Ерошенко закончил чтение. Взволнованный зал молчал. Но это молчание было для автора дороже любых оваций.
– Да, грустный рассказ, – сказал Нарита.
– Что-то невесело мне, Нарита-кун, – отозвался Ерошенко. – Живя на Востоке, я не мог представить себе по-настоящему, что такое война. Но вот я проехал через Россию, увидел, как много несчастий принесла война моему народу…
– Отсюда вы поедете домой? – спросил японец.
– Да, но ненадолго. Нужно возвращаться в Пекинский университет: я дал слово – там меня ждут студенты.
В конце августа 1922 года Ерошенко приехал в Москву и сразу же разыскал японского студента Вада, адрес которого ему дал Нарита. В институте, где учился японец, были каникулы. Он скучал, но из Москвы уехать не решался, так как не знал русского языка.
Едва познакомившись, Ерошенко предложил Вада поехать вместе с ним в Обуховку.
– Я буду вашими ушами, а вы – моими глазами. Согласны?
От Москвы до Обуховки 600 километров – сутки езды по тем временам. Но Ерошенко не спешил домой, он хотел насладиться встречей с родиной. Они прожили с Вада неделю на берегу Дона, в домике рыбака.

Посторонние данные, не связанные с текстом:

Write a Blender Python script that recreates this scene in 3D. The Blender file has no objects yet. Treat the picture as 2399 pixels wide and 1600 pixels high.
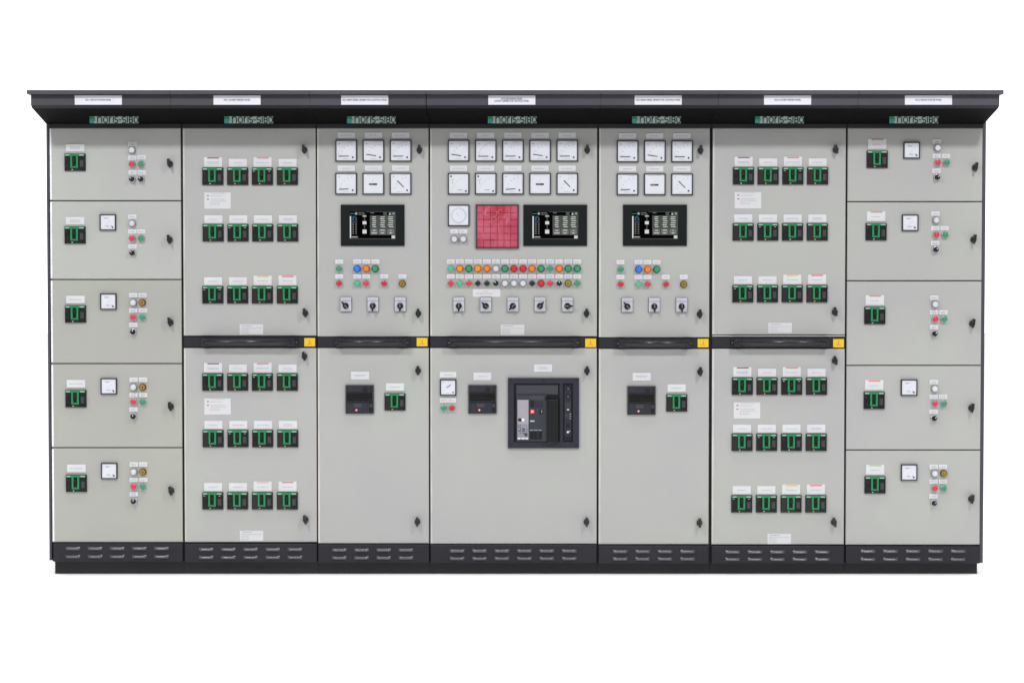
import bpy, bmesh, math, random
from mathutils import Vector
random.seed(7)
S = bpy.context.scene
COL = S.collection
U = 0.002                     # metres per photograph pixel on the door plane
D, TILT, ZC, F, CX, CY = 8.6, math.radians(1.7), 1.3515, 4300.0, 1199.5, 800.0
K = 2399 / 2351.0

def P(px, py, y=0.0):
    """a spot measured on the photograph, as x and z on the plane at depth y"""
    a = math.atan((py - CY) / F) + TILT
    z = ZC - (D + y) * math.tan(a)
    depth = (D + y) * math.cos(TILT) + (ZC - z) * math.sin(TILT)
    return (px - CX) * depth / F, z
def XM(px): return P(px, 785)[0]
def ZM(py, y=0.0): return P(CX, py, y)[1]

# ------------------------------------------------------------------ materials
M = {}
def lin(c):
    return tuple(((v / 255) / 12.92 if v / 255 <= .04045 else ((v / 255 + .055) / 1.055) ** 2.4) for v in c)
def mat(name, rgb, rough=.5, spec=.5, metal=0, emit=0, coat=0, noise=0, nscale=3., bump=0, bscale=200., rvar=0, tint=0):
    if name in M: return M[name]
    m = bpy.data.materials.new(name); m.use_nodes = True
    nt = m.node_tree; b = nt.nodes['Principled BSDF']
    b.inputs['Base Color'].default_value = (*rgb, 1); b.inputs['Roughness'].default_value = rough
    b.inputs['Specular IOR Level'].default_value = spec; b.inputs['Metallic'].default_value = metal
    b.inputs['Coat Weight'].default_value = coat
    if emit:
        b.inputs['Emission Color'].default_value = (*rgb, 1); b.inputs['Emission Strength'].default_value = emit
        b.inputs['Base Color'].default_value = (.0005, .0005, .0005, 1)
    if noise or bump or rvar or tint:
        tc = nt.nodes.new('ShaderNodeTexCoord')
        geo = nt.nodes.new('ShaderNodeNewGeometry')
    if noise or tint:
        n = nt.nodes.new('ShaderNodeTexNoise'); n.inputs['Scale'].default_value = nscale; n.inputs['Detail'].default_value = 3
        nt.links.new(geo.outputs['Position'], n.inputs['Vector'])
        r = nt.nodes.new('ShaderNodeValToRGB')
        lo = [max(0, v * (1 - noise)) for v in rgb]; hi = [min(1, v * (1 + noise)) for v in rgb]
        if tint:
            lo = [lo[0] * (1 + tint * .5), lo[1], lo[2] * (1 + tint)]; hi = [hi[0] * (1 - tint * .3), hi[1] * (1 + tint * .3), hi[2] * (1 - tint)]
        r.color_ramp.elements[0].position = .35; r.color_ramp.elements[1].position = .65
        r.color_ramp.elements[0].color = (*lo, 1); r.color_ramp.elements[1].color = (*[min(1, v) for v in hi], 1)
        nt.links.new(n.outputs['Fac'], r.inputs['Fac']); nt.links.new(r.outputs['Color'], b.inputs['Base Color'])
    if rvar:
        n2 = nt.nodes.new('ShaderNodeTexNoise'); n2.inputs['Scale'].default_value = 9
        nt.links.new(geo.outputs['Position'], n2.inputs['Vector'])
        mr = nt.nodes.new('ShaderNodeMapRange'); mr.inputs['To Min'].default_value = rough - rvar; mr.inputs['To Max'].default_value = rough + rvar
        nt.links.new(n2.outputs['Fac'], mr.inputs['Value']); nt.links.new(mr.outputs['Result'], b.inputs['Roughness'])
    if bump:
        n3 = nt.nodes.new('ShaderNodeTexNoise'); n3.inputs['Scale'].default_value = bscale; n3.inputs['Detail'].default_value = 2
        nt.links.new(geo.outputs['Position'], n3.inputs['Vector'])
        bp = nt.nodes.new('ShaderNodeBump'); bp.inputs['Strength'].default_value = bump; bp.inputs['Distance'].default_value = .002
        nt.links.new(n3.outputs['Fac'], bp.inputs['Height']); nt.links.new(bp.outputs['Normal'], b.inputs['Normal'])
    M[name] = m; return m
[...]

Ерошенко много плавал и, уходя под воду, выныривал так далеко, что сердце выросшего в горах и боявшегося воды японца замирало от испуга. Несколько дней они провели в Ельце, а когда доехали до ближайшей к Обуховке станции Голофеевка, Ерошенко ни за что не согласился сесть на подводу. Он шел и шел вперед и пел, не чуя под собой ног. Впереди была его Обуховка.